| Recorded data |
--- BEGIN ---
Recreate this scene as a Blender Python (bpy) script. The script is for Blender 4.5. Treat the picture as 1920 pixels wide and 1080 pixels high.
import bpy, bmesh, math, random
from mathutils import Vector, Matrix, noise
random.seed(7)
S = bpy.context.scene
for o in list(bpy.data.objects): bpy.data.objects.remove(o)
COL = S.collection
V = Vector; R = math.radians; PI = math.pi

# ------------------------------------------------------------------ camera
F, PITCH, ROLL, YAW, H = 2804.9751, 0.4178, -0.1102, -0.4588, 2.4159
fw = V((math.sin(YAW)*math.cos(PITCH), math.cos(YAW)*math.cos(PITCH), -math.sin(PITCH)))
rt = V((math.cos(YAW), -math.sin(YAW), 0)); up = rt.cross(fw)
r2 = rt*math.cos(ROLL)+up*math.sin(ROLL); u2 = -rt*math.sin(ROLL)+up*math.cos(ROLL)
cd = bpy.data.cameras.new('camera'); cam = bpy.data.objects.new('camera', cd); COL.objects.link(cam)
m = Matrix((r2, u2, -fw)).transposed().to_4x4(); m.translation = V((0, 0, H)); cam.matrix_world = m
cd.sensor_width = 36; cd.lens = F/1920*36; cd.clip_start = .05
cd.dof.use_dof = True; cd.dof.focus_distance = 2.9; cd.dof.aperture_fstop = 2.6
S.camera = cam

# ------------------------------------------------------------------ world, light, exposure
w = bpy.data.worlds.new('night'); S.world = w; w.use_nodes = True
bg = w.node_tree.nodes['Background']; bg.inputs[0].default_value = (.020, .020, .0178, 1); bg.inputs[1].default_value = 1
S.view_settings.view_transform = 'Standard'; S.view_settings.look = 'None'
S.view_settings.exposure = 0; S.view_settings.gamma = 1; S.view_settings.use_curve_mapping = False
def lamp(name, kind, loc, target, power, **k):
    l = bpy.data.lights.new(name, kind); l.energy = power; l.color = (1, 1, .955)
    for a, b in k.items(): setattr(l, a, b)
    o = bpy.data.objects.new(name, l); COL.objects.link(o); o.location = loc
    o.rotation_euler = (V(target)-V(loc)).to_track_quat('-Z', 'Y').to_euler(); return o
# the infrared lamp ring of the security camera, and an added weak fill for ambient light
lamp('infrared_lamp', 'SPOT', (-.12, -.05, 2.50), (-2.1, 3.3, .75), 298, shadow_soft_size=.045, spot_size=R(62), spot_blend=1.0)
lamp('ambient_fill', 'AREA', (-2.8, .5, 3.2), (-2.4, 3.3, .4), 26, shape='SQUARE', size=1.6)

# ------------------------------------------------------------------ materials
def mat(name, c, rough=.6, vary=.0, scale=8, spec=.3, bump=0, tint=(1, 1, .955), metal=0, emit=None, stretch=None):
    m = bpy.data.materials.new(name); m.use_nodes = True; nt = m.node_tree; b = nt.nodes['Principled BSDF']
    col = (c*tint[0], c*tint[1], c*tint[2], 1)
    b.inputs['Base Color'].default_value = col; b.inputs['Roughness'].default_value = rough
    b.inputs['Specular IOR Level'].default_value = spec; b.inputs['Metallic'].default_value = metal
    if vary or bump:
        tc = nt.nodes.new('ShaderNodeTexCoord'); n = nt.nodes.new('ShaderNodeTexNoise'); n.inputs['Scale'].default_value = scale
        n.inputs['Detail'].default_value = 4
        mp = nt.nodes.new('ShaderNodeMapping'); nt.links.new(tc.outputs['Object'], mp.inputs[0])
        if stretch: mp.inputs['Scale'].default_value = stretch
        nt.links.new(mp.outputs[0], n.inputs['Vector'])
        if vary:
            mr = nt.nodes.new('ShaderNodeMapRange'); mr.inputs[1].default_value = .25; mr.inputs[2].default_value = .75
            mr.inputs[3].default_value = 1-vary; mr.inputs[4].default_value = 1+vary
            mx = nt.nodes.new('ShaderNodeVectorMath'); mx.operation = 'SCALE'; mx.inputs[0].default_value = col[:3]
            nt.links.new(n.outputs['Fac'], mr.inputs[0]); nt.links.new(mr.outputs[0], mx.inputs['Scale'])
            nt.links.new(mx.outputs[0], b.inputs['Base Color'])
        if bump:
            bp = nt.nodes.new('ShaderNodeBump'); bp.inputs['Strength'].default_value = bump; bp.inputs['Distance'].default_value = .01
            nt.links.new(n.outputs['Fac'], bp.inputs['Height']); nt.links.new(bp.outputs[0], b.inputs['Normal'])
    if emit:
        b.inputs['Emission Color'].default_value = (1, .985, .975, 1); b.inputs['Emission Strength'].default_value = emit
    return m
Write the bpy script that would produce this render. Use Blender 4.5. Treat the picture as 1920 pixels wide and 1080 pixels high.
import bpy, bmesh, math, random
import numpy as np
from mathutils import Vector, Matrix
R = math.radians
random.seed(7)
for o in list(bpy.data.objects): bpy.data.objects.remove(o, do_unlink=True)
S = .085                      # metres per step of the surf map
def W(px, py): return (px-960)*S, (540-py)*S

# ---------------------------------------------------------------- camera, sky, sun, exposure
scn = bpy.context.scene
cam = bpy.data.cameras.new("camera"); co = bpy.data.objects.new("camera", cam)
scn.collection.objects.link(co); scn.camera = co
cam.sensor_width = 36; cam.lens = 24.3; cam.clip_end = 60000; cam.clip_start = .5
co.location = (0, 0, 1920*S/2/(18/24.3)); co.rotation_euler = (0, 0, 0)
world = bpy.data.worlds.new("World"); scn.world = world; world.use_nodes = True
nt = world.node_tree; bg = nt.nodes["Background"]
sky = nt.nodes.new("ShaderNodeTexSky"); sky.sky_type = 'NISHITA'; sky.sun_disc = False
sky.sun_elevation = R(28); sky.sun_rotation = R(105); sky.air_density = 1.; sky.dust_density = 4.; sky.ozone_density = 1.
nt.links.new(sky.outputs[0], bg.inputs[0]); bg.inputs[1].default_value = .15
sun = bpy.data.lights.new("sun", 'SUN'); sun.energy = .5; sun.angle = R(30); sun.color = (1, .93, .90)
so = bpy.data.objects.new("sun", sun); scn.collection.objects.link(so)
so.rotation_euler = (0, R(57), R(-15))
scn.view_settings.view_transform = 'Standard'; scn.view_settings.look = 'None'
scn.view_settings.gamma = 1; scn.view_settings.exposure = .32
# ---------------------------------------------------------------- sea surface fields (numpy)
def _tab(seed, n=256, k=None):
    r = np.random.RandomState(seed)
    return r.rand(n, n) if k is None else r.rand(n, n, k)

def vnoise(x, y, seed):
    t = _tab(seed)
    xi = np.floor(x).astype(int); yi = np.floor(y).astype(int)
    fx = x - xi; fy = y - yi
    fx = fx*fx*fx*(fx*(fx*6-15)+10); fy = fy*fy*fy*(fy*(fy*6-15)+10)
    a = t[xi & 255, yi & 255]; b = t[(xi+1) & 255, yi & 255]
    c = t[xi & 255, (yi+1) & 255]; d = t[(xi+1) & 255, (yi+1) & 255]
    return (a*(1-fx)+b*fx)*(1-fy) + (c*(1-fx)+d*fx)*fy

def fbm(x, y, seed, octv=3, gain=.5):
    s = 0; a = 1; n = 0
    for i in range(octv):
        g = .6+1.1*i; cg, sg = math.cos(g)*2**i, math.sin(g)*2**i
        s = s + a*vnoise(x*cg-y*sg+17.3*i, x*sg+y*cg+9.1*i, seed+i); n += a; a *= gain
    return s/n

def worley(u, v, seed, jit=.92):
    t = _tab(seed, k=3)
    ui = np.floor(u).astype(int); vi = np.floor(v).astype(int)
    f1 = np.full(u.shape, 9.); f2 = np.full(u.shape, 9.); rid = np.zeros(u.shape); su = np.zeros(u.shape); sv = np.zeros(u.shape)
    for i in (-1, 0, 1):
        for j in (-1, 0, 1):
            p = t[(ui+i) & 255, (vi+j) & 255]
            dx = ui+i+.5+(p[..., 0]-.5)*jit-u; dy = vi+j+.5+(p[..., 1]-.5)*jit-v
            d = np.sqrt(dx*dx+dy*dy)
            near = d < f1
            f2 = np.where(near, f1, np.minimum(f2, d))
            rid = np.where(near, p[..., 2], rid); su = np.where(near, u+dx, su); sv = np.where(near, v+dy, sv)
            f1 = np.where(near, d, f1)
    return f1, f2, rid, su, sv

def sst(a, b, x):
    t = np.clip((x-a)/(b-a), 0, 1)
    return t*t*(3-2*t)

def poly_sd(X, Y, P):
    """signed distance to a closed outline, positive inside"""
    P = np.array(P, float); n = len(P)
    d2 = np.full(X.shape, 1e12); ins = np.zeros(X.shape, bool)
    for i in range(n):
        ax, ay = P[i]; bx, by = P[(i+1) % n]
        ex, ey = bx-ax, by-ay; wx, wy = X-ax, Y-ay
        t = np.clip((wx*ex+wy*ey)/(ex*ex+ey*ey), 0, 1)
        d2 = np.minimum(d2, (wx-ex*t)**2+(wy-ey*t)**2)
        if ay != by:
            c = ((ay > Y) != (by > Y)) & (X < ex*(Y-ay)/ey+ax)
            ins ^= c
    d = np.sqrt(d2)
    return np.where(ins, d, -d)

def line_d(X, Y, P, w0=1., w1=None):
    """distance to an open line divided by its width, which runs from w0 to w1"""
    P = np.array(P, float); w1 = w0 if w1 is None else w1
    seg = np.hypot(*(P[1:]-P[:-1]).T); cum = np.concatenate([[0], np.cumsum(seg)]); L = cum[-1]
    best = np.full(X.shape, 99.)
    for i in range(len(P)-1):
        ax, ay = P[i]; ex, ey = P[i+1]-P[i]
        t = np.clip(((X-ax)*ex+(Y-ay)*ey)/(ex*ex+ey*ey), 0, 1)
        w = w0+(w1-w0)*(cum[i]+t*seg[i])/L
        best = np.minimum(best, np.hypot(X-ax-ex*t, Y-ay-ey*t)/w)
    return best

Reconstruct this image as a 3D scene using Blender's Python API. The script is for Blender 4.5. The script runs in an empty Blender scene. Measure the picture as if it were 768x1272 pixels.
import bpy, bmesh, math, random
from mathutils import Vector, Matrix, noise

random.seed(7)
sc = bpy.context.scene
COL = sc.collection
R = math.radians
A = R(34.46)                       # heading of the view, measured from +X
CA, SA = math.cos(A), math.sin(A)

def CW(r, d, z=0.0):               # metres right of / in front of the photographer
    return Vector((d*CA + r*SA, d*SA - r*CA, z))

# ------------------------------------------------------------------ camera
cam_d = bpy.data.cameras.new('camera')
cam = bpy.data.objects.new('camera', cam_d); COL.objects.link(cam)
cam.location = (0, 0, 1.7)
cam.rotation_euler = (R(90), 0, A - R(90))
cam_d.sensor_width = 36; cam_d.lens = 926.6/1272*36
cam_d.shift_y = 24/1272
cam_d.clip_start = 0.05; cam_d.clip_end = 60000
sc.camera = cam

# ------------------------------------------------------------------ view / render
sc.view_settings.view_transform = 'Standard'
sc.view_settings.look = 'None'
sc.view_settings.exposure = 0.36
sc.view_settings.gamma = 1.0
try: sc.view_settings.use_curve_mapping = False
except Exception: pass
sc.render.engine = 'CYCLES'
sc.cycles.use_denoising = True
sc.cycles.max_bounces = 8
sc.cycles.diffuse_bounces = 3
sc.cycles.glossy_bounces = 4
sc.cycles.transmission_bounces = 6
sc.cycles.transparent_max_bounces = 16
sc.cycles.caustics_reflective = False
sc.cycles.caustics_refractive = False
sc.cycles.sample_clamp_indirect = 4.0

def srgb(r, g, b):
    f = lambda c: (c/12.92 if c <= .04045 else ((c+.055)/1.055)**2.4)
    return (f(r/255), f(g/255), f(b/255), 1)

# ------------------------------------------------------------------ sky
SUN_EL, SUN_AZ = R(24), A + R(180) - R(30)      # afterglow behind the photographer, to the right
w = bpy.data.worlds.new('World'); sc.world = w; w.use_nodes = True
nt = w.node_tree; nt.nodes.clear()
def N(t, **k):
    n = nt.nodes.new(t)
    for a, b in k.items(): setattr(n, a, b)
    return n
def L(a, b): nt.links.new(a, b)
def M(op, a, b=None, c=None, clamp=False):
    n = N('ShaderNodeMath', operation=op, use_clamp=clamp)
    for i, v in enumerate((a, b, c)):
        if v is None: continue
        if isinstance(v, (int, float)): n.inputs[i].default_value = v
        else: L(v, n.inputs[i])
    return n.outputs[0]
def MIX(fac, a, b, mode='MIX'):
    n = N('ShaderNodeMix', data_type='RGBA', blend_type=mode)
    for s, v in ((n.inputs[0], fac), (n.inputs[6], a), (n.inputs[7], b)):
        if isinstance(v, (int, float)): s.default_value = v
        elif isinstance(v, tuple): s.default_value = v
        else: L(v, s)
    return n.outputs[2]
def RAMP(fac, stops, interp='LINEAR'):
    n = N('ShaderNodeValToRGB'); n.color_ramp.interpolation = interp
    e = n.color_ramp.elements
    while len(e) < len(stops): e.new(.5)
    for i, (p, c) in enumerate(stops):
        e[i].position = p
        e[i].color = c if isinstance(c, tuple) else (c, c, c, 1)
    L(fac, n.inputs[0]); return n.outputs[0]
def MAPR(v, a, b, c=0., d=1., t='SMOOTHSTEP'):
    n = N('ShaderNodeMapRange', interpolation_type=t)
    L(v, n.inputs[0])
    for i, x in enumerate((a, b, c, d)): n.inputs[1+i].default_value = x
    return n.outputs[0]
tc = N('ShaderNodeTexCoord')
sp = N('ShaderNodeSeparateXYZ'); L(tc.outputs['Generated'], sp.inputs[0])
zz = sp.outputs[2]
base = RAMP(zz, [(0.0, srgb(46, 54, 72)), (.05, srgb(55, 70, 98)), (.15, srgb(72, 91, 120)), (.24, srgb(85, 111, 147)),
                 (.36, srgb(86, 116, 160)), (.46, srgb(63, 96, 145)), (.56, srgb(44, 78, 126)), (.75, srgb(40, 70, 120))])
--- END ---
| Problem to solve |
Please print exactly, and only, the lines from the line with "Reconstruct this image" to the line with "return Vector((d*CA +", both included.

| Completed exercise |
Reconstruct this image as a 3D scene using Blender's Python API. The script is for Blender 4.5. The script runs in an empty Blender scene. Measure the picture as if it were 768x1272 pixels.
import bpy, bmesh, math, random
from mathutils import Vector, Matrix, noise

random.seed(7)
sc = bpy.context.scene
COL = sc.collection
R = math.radians
A = R(34.46)                       # heading of the view, measured from +X
CA, SA = math.cos(A), math.sin(A)

def CW(r, d, z=0.0):               # metres right of / in front of the photographer
    return Vector((d*CA + r*SA, d*SA - r*CA, z))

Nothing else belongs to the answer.